Linear 未知なる時空を訪ねる旅の途中でめぐり逢った不可思議な風景と出来事
知的冒険エッセイ / 時空の旅
Turn

現在とは現象である〜物質と意識の融合
 即身の場である現在を唯物論的視点で眺めると物理学が語る 「物質的運動」 の世界であり、唯心論的視点で眺めると心理学が語る 「意識的運動」 の世界である。 かって、第278回 「化石と幽霊」 ではその世界の対比を以下のように描いている。

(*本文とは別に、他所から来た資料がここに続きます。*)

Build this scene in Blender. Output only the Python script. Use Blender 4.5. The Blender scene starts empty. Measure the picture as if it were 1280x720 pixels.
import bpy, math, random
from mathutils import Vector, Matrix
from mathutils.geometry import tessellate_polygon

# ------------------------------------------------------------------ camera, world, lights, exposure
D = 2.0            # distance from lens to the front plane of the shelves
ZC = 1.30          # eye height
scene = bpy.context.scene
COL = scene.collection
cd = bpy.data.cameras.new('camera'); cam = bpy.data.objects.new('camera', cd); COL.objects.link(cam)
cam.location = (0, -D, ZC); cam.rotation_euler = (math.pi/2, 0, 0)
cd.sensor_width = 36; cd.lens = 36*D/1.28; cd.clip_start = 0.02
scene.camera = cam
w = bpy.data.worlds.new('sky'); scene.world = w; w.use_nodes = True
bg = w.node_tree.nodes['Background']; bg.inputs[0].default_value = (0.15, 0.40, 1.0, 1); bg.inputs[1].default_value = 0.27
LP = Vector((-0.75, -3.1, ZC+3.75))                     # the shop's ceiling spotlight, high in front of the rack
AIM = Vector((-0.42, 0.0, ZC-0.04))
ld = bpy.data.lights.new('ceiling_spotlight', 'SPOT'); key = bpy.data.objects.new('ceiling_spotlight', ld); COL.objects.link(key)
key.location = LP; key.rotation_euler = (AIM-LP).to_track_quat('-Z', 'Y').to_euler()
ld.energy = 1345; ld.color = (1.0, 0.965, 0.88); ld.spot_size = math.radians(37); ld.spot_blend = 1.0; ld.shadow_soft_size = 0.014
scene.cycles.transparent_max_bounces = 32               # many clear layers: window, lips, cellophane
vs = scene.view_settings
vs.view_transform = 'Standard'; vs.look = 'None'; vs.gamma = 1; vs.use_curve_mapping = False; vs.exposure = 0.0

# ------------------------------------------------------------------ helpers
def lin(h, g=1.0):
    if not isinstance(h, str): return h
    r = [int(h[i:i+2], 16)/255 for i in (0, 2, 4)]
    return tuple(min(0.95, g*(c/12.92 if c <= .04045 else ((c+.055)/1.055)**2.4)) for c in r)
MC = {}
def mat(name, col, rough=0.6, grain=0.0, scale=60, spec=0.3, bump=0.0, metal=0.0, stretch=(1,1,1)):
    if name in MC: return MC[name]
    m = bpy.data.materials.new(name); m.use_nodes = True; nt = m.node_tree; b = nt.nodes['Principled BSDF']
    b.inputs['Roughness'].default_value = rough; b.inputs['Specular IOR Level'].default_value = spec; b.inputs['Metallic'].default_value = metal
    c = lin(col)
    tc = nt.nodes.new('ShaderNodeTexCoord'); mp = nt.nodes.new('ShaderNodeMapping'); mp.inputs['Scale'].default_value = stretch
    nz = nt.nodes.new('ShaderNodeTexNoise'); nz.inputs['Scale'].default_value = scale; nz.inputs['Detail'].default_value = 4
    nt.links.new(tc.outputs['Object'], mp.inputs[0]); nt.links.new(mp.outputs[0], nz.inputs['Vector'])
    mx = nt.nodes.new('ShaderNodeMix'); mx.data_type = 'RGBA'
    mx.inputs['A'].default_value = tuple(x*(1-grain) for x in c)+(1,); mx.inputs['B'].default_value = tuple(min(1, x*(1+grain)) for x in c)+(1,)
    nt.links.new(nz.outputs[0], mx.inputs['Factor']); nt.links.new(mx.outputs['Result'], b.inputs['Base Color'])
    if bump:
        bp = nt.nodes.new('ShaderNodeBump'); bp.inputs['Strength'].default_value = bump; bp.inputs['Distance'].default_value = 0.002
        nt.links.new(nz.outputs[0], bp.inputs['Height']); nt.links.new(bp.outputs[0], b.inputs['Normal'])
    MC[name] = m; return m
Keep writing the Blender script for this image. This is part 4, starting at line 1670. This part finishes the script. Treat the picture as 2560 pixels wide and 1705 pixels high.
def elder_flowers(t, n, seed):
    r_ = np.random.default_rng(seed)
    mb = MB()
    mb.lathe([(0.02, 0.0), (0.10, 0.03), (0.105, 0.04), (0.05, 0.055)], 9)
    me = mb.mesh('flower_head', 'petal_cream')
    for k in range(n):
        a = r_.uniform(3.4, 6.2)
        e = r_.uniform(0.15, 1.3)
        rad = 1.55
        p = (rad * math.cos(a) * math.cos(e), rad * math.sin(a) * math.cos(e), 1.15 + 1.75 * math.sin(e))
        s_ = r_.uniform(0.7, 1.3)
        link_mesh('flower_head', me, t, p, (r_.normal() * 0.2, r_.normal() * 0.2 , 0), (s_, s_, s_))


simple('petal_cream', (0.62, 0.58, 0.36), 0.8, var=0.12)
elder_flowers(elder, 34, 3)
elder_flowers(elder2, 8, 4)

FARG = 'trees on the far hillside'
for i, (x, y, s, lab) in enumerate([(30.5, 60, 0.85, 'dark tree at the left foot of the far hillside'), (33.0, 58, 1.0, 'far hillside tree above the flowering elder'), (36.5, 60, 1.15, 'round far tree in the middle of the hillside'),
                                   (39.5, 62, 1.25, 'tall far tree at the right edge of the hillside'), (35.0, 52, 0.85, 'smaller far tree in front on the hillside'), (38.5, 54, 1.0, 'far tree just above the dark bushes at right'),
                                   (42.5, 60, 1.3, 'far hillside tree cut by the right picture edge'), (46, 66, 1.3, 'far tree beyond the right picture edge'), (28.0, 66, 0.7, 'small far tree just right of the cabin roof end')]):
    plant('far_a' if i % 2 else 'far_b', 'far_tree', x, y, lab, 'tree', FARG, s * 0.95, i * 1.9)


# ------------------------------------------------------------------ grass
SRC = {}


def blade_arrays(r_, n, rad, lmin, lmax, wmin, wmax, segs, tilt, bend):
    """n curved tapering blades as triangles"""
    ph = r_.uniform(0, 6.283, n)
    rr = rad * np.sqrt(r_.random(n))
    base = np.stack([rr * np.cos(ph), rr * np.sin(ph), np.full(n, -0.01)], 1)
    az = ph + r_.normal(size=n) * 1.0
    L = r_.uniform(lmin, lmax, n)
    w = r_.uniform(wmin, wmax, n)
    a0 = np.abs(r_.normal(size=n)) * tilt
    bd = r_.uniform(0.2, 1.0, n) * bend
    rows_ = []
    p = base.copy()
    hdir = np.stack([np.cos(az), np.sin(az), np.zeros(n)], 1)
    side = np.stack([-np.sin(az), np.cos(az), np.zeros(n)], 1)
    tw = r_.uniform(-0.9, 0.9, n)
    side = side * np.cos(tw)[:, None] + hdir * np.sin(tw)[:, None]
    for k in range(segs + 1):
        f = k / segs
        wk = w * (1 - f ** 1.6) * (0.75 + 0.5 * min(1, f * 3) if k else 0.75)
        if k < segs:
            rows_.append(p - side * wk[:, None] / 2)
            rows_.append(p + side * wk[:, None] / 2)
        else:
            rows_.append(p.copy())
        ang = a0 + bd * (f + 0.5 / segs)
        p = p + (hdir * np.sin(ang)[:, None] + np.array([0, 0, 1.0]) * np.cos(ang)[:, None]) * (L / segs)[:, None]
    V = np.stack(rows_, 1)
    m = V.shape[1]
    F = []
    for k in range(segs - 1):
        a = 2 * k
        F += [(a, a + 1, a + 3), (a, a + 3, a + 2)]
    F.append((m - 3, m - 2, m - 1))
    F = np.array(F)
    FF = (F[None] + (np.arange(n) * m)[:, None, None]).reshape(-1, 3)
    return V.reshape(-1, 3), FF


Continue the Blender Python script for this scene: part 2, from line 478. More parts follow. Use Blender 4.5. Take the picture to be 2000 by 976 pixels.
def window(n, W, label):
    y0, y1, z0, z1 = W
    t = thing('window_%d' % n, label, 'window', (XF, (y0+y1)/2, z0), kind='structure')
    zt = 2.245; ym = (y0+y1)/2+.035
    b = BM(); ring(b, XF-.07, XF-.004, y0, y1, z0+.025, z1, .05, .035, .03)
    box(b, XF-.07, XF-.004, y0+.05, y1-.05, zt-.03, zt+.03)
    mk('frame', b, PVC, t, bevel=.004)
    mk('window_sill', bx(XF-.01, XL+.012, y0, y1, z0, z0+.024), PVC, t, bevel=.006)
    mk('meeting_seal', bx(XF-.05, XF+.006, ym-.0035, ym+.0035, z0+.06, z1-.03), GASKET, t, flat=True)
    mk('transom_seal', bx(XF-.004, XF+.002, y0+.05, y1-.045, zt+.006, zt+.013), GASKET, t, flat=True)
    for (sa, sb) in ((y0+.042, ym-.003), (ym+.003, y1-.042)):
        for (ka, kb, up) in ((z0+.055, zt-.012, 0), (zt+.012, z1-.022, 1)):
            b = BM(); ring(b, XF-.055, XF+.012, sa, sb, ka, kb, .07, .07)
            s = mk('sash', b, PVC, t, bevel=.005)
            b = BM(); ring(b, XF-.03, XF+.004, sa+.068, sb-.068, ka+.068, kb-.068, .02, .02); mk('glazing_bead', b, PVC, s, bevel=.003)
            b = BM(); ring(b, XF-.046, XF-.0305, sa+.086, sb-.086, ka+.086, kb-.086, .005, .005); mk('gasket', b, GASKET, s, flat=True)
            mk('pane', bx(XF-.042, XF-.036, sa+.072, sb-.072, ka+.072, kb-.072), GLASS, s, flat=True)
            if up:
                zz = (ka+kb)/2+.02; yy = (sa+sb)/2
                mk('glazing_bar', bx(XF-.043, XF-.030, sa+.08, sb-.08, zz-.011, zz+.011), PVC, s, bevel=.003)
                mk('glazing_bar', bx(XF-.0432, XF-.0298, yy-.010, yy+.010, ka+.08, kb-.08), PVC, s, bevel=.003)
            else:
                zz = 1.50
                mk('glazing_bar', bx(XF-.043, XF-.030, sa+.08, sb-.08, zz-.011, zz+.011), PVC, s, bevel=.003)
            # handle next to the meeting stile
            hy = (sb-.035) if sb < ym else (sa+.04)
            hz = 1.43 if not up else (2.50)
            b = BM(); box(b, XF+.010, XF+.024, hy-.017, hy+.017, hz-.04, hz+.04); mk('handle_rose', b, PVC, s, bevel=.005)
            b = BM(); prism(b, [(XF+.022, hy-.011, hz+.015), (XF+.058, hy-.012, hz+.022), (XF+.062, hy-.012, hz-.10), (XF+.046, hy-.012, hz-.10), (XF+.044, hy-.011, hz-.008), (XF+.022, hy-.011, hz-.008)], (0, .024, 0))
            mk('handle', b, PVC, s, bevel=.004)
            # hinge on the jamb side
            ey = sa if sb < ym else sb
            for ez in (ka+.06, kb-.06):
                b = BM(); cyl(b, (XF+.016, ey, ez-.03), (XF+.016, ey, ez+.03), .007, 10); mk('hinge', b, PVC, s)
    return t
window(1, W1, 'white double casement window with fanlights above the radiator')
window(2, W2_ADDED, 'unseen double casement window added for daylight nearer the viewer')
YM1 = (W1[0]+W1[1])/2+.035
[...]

 この宇宙が 「物そのもの」 だけで構成される科学の方法論で記述される 「唯物的世界」 であるとするならば人間は 「化石」 のようなものであり、宇宙が 「心そのもの」 だけで構成される心理学の方法論で記述される 「唯心的世界」 であるとするならば人間は 「幽霊」 のようなものである。 化石も味気ないが、幽霊も味気ない。
 また、ワームホールの命名者であるジョン・アーチボルト・ウィーラーは 「宇宙とは現象である」 と述べている。 ウィーラーは 「現実はすべて物理的なものではないかもしれない」 と問題提起した最初の物理学者である。 我々の宇宙は 「観測行為と意識を必要とする参加方式の現象かもしれない」 というのである。 想像と現実が融合した即身の場である今の今である 「現在」 を意識を必要とする参加方式の 「現象」 であると要約したウィーラーの直観力は 「詩心をもった物理学者」 の面目躍如たるものがある。 曰く、「現在とは物質と意識が融合した現象である」 と。
 さらに、物質と意識の結びつきを研究した英国の物理学者ロジャー・ペンローズが著した 「皇帝の新しい心」 は発表されるやいなやセンセーショナルな論争を巻き起こした。 ペンローズの理論が特徴的であるのは、統一理論の 「あるべき姿がいかなる思考から生まれるのか」 という従来の物理学にはなかったアプローチ方法の違いにある。 彼の理論は多分に荒削りではあるものの、もし彼の言うことが正しいとすれば、物理学の理論を一挙に統一するとともに、哲学の最難問とされる 「物質と意識の結びつき」 を解決する可能性を秘めている。